La 10e Assemblée du Conseil œcuménique des Églises, réunie à Busan, République de Corée, du 30 octobre au 8 novembre 2013:

  1. salue la déclaration de l’Union africaine (UA) du 21 octobre 2013, qui exprime l’inquiétude de l’UA au sujet du retard du Soudan dans la mise en application des accords négociés et appelle les deux pays à reprendre leurs discussions au sujet du statut final d’Abiyé;
  2. encourage l’UA à accélérer la visite planifiée de son Conseil de paix et de sécurité à Abiyé afin de mettre au point les modalités du référendum;
  3. prie instamment les gouvernements du Soudan du Sud et du Soudan, qui ont la responsabilité de mener à bien la décision entérinée par l’Accord de paix global d’organiser un référendum pour Abiyé, de faire en sorte que celle-ci soit mise en œuvre sans plus attendre;
  4. félicite le Soudan du Sud d’avoir accepté toutes les dispositions stipulées dans l’accord établi sous l’égide de l’UA concernant le référendum d’Abiyé.
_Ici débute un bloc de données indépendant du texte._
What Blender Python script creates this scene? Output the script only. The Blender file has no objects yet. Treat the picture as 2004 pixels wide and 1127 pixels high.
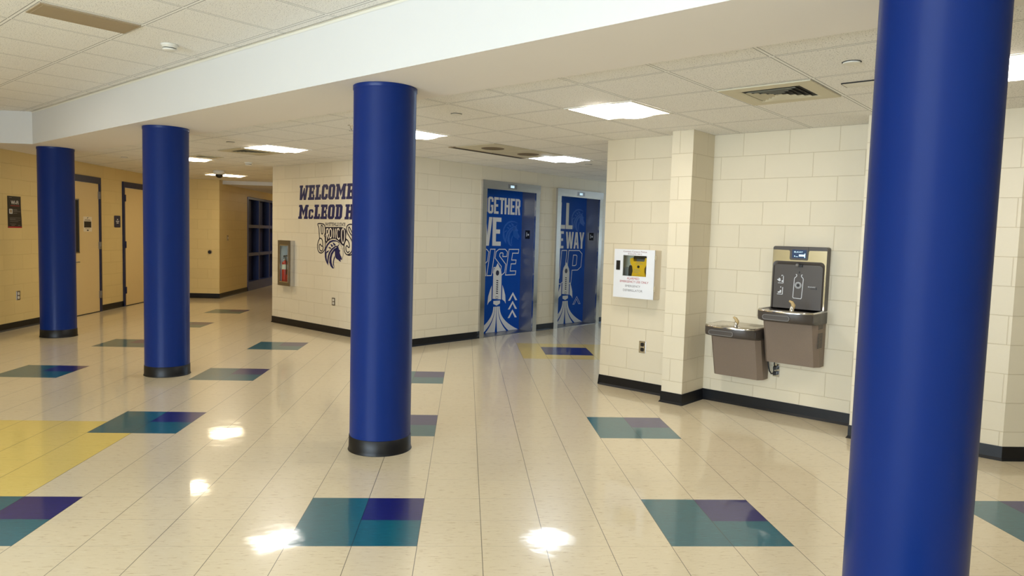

Cependant, sans un assentiment du même ordre de la part du Soudan, sa mise en œuvre est gravement entravée; en conséquence, nous appelons le Soudan à donner suite audit accord, afin que le référendum d’Abiyé, approuvé par l’Accord de paix global, soit organisé dans les plus brefs délais;
  5. prie instamment la communauté internationale, en particulier les garants de l’Accord de paix global, de relancer la question d’Abiyé en tant que question de conscience morale pour rendre justice au peuple d’Abiyé;
  6. prie instamment les Nations Unies, l’Union africaine et la troïka (Norvège, Royaume-Uni et États-Unis) d’agir dans l’intérêt du peuple d’Abiyé, c’est-à-dire d’exhorter le gouvernement du Soudan à mettre en œuvre le processus de référendum;
  7. recommande aux Églises et à la communauté œcuménique internationale de relancer le processus pour le référendum d’Abiyé et de lui apporter le soutien moral et matériel nécessaire.